Didn't you ever participate in a meeting discussing a complex issue,
and saw different people suggest different assessments and different
courses of actions, although they all have the same information about
the issue at their disposal?  I'm sure you did.  Why does it happen?
For any number of reasons: different age and experience, different
weight assigned to the same factors involved, different intuition,
different abilities to analyze a complex problem and discern the
important from the unimportant, etc. etc.

It's not about being rational.  Complex problems like that cannot be
solved by deterministic algorithms, and the input data is almost
always incomplete.

> What evidence would convince you that you were incorrect?

That's easy: a significant increase in the number of active developers
working on the C level.

> On my part, I might be swayed by examples of other free software
> projects that have failed due to the inclusion of C code.

There's nothing wrong with including C code in Emacs.  I'm not against
it.  I'm doing that myself all the time, and others do it as well,
with my full blessing.  This isn't about adding C code, as I already
said many times.  This is about adding significant new components
implemented in C that solve problems which could be solved in Lisp
instead.

> It is very frustrating to be asked to believe radical assertions made
> without any evidence

I gave evidence, you just don't agree with my conclusions from that
evidence.

> >> Please give this change the benefit of the doubt.
> >
> > I thought I was already doing that.  Isn't that why the code will be
> > on a branch soon?
> 
> The branch will be short-lived.

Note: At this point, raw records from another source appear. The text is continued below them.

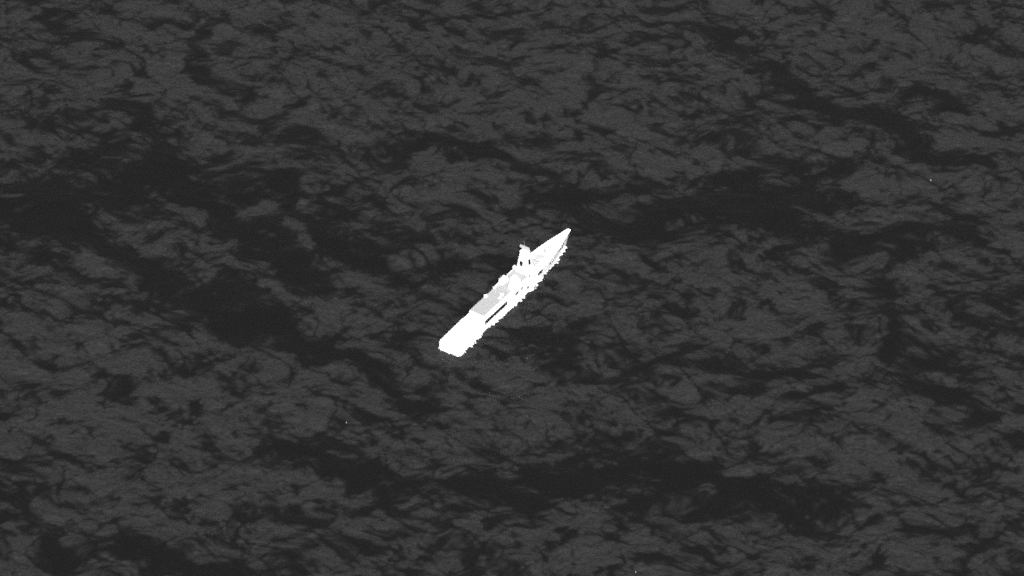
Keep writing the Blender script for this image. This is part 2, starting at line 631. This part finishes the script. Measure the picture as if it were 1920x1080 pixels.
# twin funnels, port and starboard, raked
for s in (-1, 1):
    mb = MB()
    L0, L1 = (46.6, 54.4) if s < 0 else (47.0, 52.4)
    ya, yb = (1.5, 4.0) if s < 0 else (1.6, 4.35)
    y0, y1 = sorted((s * ya, s * yb))
    bot = [(L0, y0), (L1, y0), (L1, y1), (L0, y1)]
    top = [(L0 + .5, y0 + .2), (L1 - .9, y0 + .2), (L1 - .9, y1 - .2), (L0 + .5, y1 - .2)]
    zt = RZ + (2.5 if s < 0 else 2.5)
    mb.frustum(bot, top, RZ + .02, zt)
    fn = S_(mb, 'funnel', M_WHITE, bev=.15)
    cx, cy = (L0 + L1) / 2 - .3, s * (ya + yb) / 2
    for i in (-1, 1):
        S_(MB().lathe((cx + i * 1.1, cy, zt - .1), [(.45, 0), (.45, .55), (.38, .55), (.36, .2)]), 'exhaust_pipe', M_WHITE, fn)
    for i in range(4):
        S_(MB().box(L0 + 1.2, L1 - 1.6, s * yb - .12 if s > 0 else -yb - .02, s * yb + .02 if s > 0 else -yb + .12, RZ + .5 + i * .4, RZ + .7 + i * .4),
           'louvre', M_WHITE, fn)

# intake casing between the funnels
S_(MB().frustum([(52.6, -1.2), (56.0, -1.2), (56.0, 1.4), (52.6, 1.4)], [(52.8, -1.0), (55.8, -1.0), (55.8, 1.2), (52.8, 1.2)], RZ + .02, RZ + 1.2),
   'intake_casing', M_WHITE, bev=.1)

# launcher ring and liferafts on the hangar roof
S_(MB().lathe((35.6, 3.55, RZ + .06), [(.95, 0), (.95, .7), (.55, .75), (.5, .45)]), 'decoy_launcher', M_WHITE)
S_(MB().lathe((41.0, -2.0, RZ + .06), [(1.0, 0), (1.0, .3), (.8, .42)]), 'ventilator_cap', M_WHITE)
S_(MB().box(37.4, 39.0, -3.3, -2.0, RZ + .06, RZ + .45), 'roof_hatch', M_WHITE, bev=.08)
for i in range(3):
    x = 42.3 + i * 1.9
    c = S_(MB().tube((x, 3.75, RZ + .62), (x + 1.5, 3.75, RZ + .62), .48, n=12), 'liferaft_canister', M_WHITE, bev=.1)
    S_(MB().box(x + .2, x + .4, 3.4, 4.1, RZ + .05, RZ + .3), 'cradle', M_METAL, c)
# bridge block and tapering mast tower
mb = MB()
bot = [(59.6, -4.6), (71.0, -4.4), (72.5, -3.0), (72.5, 3.0), (71.0, 4.4), (59.6, 4.6)]
top = [(59.8, -3.9), (69.6, -3.7), (70.8, -2.6), (70.8, 2.4), (69.6, 2.9), (59.8, 3.3)]
mb.frustum(bot, top, 5.7, 8.2)
bridge_top = MB().frustum([(x * .985 + .98, y * .95) for x, y in top], [(x * .985 + .98, y * .95) for x, y in top], 8.15, 8.26)
bridge = S_(mb, 'bridge_block', M_WHITE)
S_(bridge_top, 'bridge_roof', M_GUN, bridge)
for i in range(5):
    x = 61.4 + i * 1.7
    S_(MB().box(x, x + 1.2, -4.22, -4.05, 7.1, 7.6), 'bridge_window', M_WHITE, bridge)
S_(MB().box(71.9, 72.4, -2.2, 2.2, 7.0, 7.5), 'bridge_window', M_MIDROOF, bridge)

opening(hull, 68.1, 4.9, 3.6, 1.5)        # boat port
opening(hull, 91.8, 4.4, 1.9, 3.0)          # anchor pocket
opening(hull, 94.4, 5.2, 1.3, 2.0)
opening(hull, 88.3, 4.6, 1.6, 1.8)
opening(hull, 82.6, 4.3, 1.6, 1.6)
opening(hull, 80.6, 3.3, 1.2, 1.2)
opening(hull, 77.6, 4.0, 1.4, 1.4)
opening(hull, 57.3, 2.9, 1.5, 1.0)
opening(gallery, 47.9, 5.7, 2.2, 1.0, y=5.72)
opening(gallery, 52.2, 5.7, 1.2, 1.0, y=5.72)
opening(gallery, 55.0, 5.9, .7, .6, y=5.72)
opening(bridge, 60.9, 6.9, 1.2, 1.0, y=4.3)

TX = 63.2
z_a, z_b = 8.1, 18.6


def tower_half(z):
    return 3.4 + (1.8 - 3.4) * (z - z_a) / (z_b - z_a)


def sq(h, cx=TX, cy=0.0):
    c = h * .72
    return [(cx - h, cy - c), (cx - c, cy - h), (cx + c, cy - h), (cx + h, cy - c), (cx + h, cy + c), (cx + c, cy + h), (cx - c, cy + h), (cx - h, cy + c)]


mb = MB()
mb.frustum(sq(tower_half(z_a)), sq(tower_half(14.0)), z_a, 14.0)
mb.frustum(sq(tower_half(14.0) - .02), sq(tower_half(z_b)), 14.0, z_b)
tower = S_(mb, 'mast_tower', M_WHITE)


def tower_opening(face, lat, z, w, h):
    """tall dark opening with a rim on the after ('a') or starboard ('s') face of the mast"""
    n = 14
    ring = []
    for i in range(n):
        t = 2 * math.pi * i / n
        c, s = math.cos(t), math.sin(t)
        ring.append((math.copysign(abs(c) ** .6, c), math.copysign(abs(s) ** .6, s)))

    def P(u, zz, off):
        t = tower_half(zz) + off
        return (TX - t + OX, lat - u, zz) if face == 'a' else (TX + lat + u + OX, -t, zz)
    v, f = [], []
    for (k, off) in ((1.3, -.02), (1.22, .1), (1.0, .1), (1.0, .02)):
        v += [P(c * w / 2 * k, z + s * h / 2 * k, off) for c, s in ring]
    for q in range(3):
        f += [(q * n + i, q * n + (i + 1) % n, (q + 1) * n + (i + 1) % n, (q + 1) * n + i) for i in range(n)]
    mesh_obj('opening_rim', v, f, M_WHITE, tower)
    v = [P(c * w / 2 * 1.01, z + s * h / 2 * 1.01, .03) for c, s in ring] + [P(0, z, .03)]
    mesh_obj('opening', v, [(i, (i + 1) % n, n) for i in range(n)], M_BLACK, tower)


tower_opening('a', 0.2, 12.7, 1.9, 2.9)
tower_opening('s', -.1, 13.1, 1.9, 3.1)

# mast head: platform, spur and the bar of the search radar
S_(MB().box(TX - 1.85, TX + 1.85, -1.85, 1.85, z_b - .02, z_b + .25), 'mast_platform', M_WHITE, tower)
S_(MB().tube((TX, 0, z_b), (TX, 0, z_b + 1.7), .45, .35), 'radar_pedestal', M_WHITE, tower)
mb = MB()
mb.box(TX - .55, TX + .55, -2.5, 2.7, z_b + 1.5, z_b + 2.6)
radar = S_(mb, 'radar_antenna', M_METAL, tower, bev=.2)
S_(MB().tube((TX + .3, -1.3, z_b + .2), (TX + .6, -3.0, z_b + .5), .16, .12), 'yardarm', M_METAL, tower)
S_(MB().tube((TX + .6, 0.6, z_b), (TX + .6, .6, z_b + 5.2), .07, .03), 'pole_mast', M_METAL, tower)
S_(MB().lathe((59.6, 3.45, RZ + .1), [(.5, 0), (.5, .9), (.95, 1.1), (1.05, 1.7), (.95, 2.3), (.6, 2.7), (.15, 2.9)]), 'radome', M_WHITE, ship, True)
S_(MB().lathe((60.8, -3.2, 8.0), [(.4, 0), (.4, .6), (.7, .8), (.75, 1.2), (.6, 1.6), (.1, 1.85)]), 'radome', M_WHITE, ship, True)

# gun, breakwater and mooring gear on the forecastle
gz = lerp_tab(SHEER, 83) + .05
gun = S_(MB().lathe((82.5, 0.2, gz), [(1.6, 0), (1.6, .35), (1.35, .4), (1.25, 1.3), (.8, 1.75), (.2, 1.85)]), 'gun_turret', M_GUN, ship)
S_(MB().tube((83.5, .2, gz + 1.1), (88.0, .2, gz + 1.55), .16, .1), 'barrel', M_WHITE, gun)
S_(MB().box(80.5, 81.2, -.6, .9, gz, gz + .5), 'loader', M_MIDROOF, gun)
for s in (-1, 1):
    S_(MB().add([(90.0, 0, gz), (88.4, s * 2.6, gz), (88.4, s * 2.6, gz + .9), (90.0, 0, gz + .95), (90.15, 0, gz), (88.55, s * 2.6, gz),
                 (88.55, s * 2.6, gz + .9), (90.15, 0, gz + .95)],
                [(0, 1, 2, 3), (7, 6, 5, 4), (0, 3, 7, 4), (1, 5, 6, 2), (3, 2, 6, 7)]), 'breakwater', M_WHITE)
    S_(MB().lathe((93.2, s * .9, gz + .25), [(.35, 0), (.35, .5), (.5, .55), (.5, .75), (.1, .8)]), 'capstan', M_WHITE)
    for d in (76, 86, 96):
        b = lerp_tab(DECK_B, d) - .7
        z = lerp_tab(SHEER, d) + .04
        S_(MB().tube((d, s * b, z), (d, s * b, z + .55), .16), 'bollard', M_WHITE)
        S_(MB().tube((d + .7, s * b, z), (d + .7, s * b, z + .55), .16), 'bollard', M_WHITE)
S_(MB().box(74.2, 77.4, -1.7, 1.7, 6.1, 7.0), 'launcher_box', M_GUN, bev=.12)
S_(MB().tube((.4, 0, 3.6), (.1, 0, 5.6), .05, .03), 'ensign_staff', M_WHITE)

# ------------------------------------------------------------------ wash along the waterline
def ship_to_world(d, y):
    x = d + OX
    return (ship.location.x + x * math.cos(HEAD) - y * math.sin(HEAD), ship.location.y + x * math.sin(HEAD) + y * math.cos(HEAD))


def build_foam():
    rnd = random.Random(11)
    V, F = [], []

    def clump(wx, wy, r, h):
        n, a0 = 9, rnd.random() * 6.28
        el = .6 + rnd.random() * .5
        base = len(V)
        radii = [r * (.65 + .6 * rnd.random()) for _ in range(n)]
        for (k, z) in ((1.0, -.5), (1.0, h * .35), (.62, h * .85)):
            for i in range(n):
                t = 2 * math.pi * i / n
                px, py = radii[i] * k * math.cos(t), radii[i] * k * el * math.sin(t)
                V.append((wx + px * math.cos(a0) - py * math.sin(a0), wy + px * math.sin(a0) + py * math.cos(a0), z + (rnd.random() - .5) * h * .25))
        V.append((wx, wy, h))
        for q in range(2):
            for i in range(n):
                F.append((base + q * n + i, base + q * n + (i + 1) % n, base + (q + 1) * n + (i + 1) % n, base + (q + 1) * n + i))
        for i in range(n):
            F.append((base + 2 * n + i, base + 2 * n + (i + 1) % n, base + 3 * n))
    d = -.3
    while d < 97:
        gust = .5 + .5 * math.sin(d * .55 + 1.3 * math.sin(d * .21))
        b = half_b(max(d, 0), 0)
        r = .22 + .85 * rnd.random() ** 2 * (.35 + .65 * gust)
        clump(*ship_to_world(d, -(b + r * .15 + .3 * rnd.random() * gust)), r, .25 + .5 * rnd.random())
        if gust > .7 and rnd.random() < .35:
            clump(*ship_to_world(d + rnd.random(), -(b + .7 + .9 * rnd.random())), .2 + .45 * rnd.random(), .3)
        if rnd.random() < .4:
            clump(*ship_to_world(d, b + .1), .2 + .4 * rnd.random(), .3)
        d += .35 + .5 * rnd.random()
    y = -5.3
    while y < 5.3:
        r = .25 + .6 * rnd.random() ** 1.5
        clump(*ship_to_world(-.15 - .4 * rnd.random(), y), r, .3 + .4 * rnd.random())
        y += .4 + .35 * rnd.random()
    for (dd, yy, r) in ((95.8, -1.7, .8), (86.2, -3.7, .75), (64.0, -6.5, .7), (60.0, -6.6, .6), (9.0, -6.4, .8), (16.5, -6.2, .9), (31.0, -6.1, .7), (90.5, -2.8, .6)):
        clump(*ship_to_world(dd, yy), r, .5)
        clump(*ship_to_world(dd + r * .8, yy + .4), r * .6, .4)
    o = mesh_obj('wash_foam', V, F, M_FOAM)
    o['kind'] = 'stuff'
    o['label'] = 'white broken foam lapping along the waterline of the ship'
    o['category'] = 'foam'


build_foam()

# ------------------------------------------------------------------ small floats on the open water
def build_float(x, y, size, label):
    t = link(bpy.data.objects.new('floating_buoy', None))
    t.location = (x, y, .1)
    t.scale = (size, size, size)
    t['label'] = label
    t['category'] = 'buoy'
    t['group'] = 'tiny pale floats on the open sea'
    MB().lathe((0, 0, -.4), [(.2, 0), (.4, .2), (.46, .5), (.4, .8), (.2, 1.0)]).build('float_body', M_FLOAT, t, True)
    MB().tube((0, 0, .7), (0, 0, 1.5), .07, .05).build('top_mark_pole', M_FLOAT, t)
    return t


build_float(204.4, 84.0, .9, 'tiny pale float on open water to the right of the ship')
build_float(-75.9, -99.2, .75, 'tiny pale float on dark water below left of the ship')
build_float(54.7, -201.5, .7, 'tiny pale float at the bottom edge of the picture')
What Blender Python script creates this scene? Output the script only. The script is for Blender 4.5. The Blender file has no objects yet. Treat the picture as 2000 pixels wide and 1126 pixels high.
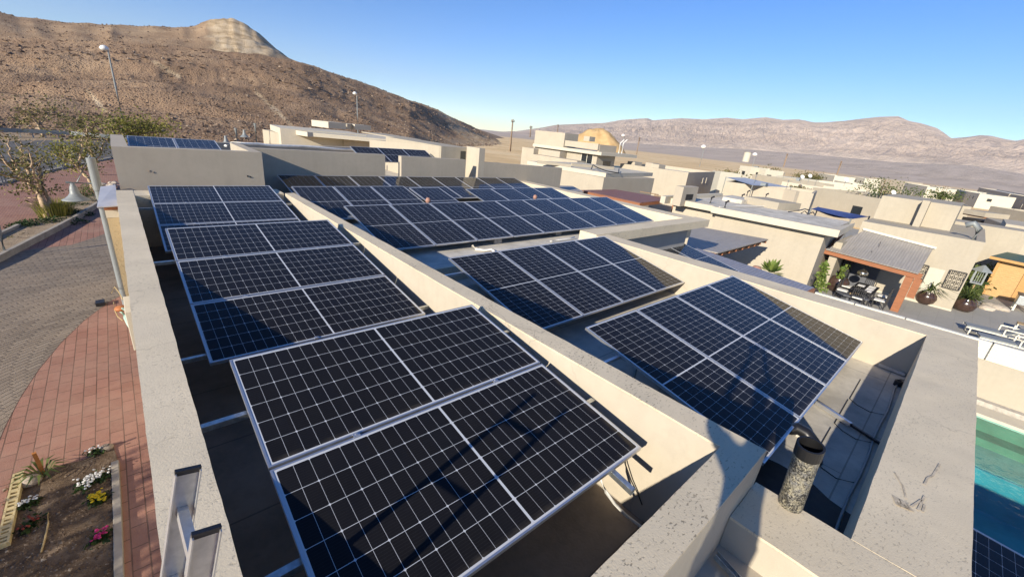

I will want to merge this code
> soon. It's at that time that I will most appreciate being given the
> benefit of the doubt.

Ah, so you still think the suggestion to put the code on a branch was
a political trick, rather than a step towards its potential admission?
I guess _I_ am the one who is not getting any benefit of the doubt
here.

> > We already have such "fiddly maintenance" situation in several areas.
> > Font selection, font back-ends, character composition, complex script
> > shaping, and (to some extent) the interaction with X and its window
> > managers -- all of these are areas where bugs are left for months and
> > years without being fixed, and no progress is made to adapt Emacs to
> > the new technologies out there.
> 
> The reason that these bugs aren't getting fixed is that they're not
> bothering people enough to provoke fixes. I know that I'm much more
> inclined to fix bugs when they bother me personally.

So you think that bugs should only be fixed by those who are
personally bothered by them in their routine Emacs usage?  That would
leave most of the bugs unfixed.  It would also mean that bugs reported
by users who are not programmers, or who cannot afford investing
enough time to learn the relevant parts of the Emacs code, will never
be fixed; if such users are bothered enough by these bugs, their only
choice is simply to stop using Emacs.

As things are, and as they should be, most bugs are fixed by the core
developers, because we want to fix as many bugs as we can, even if we
personally aren't bothered at all by them.  The problem that bothers
me happens when the core developers lack knowledge for fixing a bug
and cannot afford investing the time to study the relevant code and
the underlying issues/features, to acquire that knowledge.

> It's misleading to cite unfixed minor bugs as evidence that nobody
> knows how to fix the bugs.

"Minor bugs"?  I'm talking about problems that slow down display of
certain fonts to a crawl, or produce badly formatted display, or cause
crashes in GC or in malloc.  These bugs are definitely not minor.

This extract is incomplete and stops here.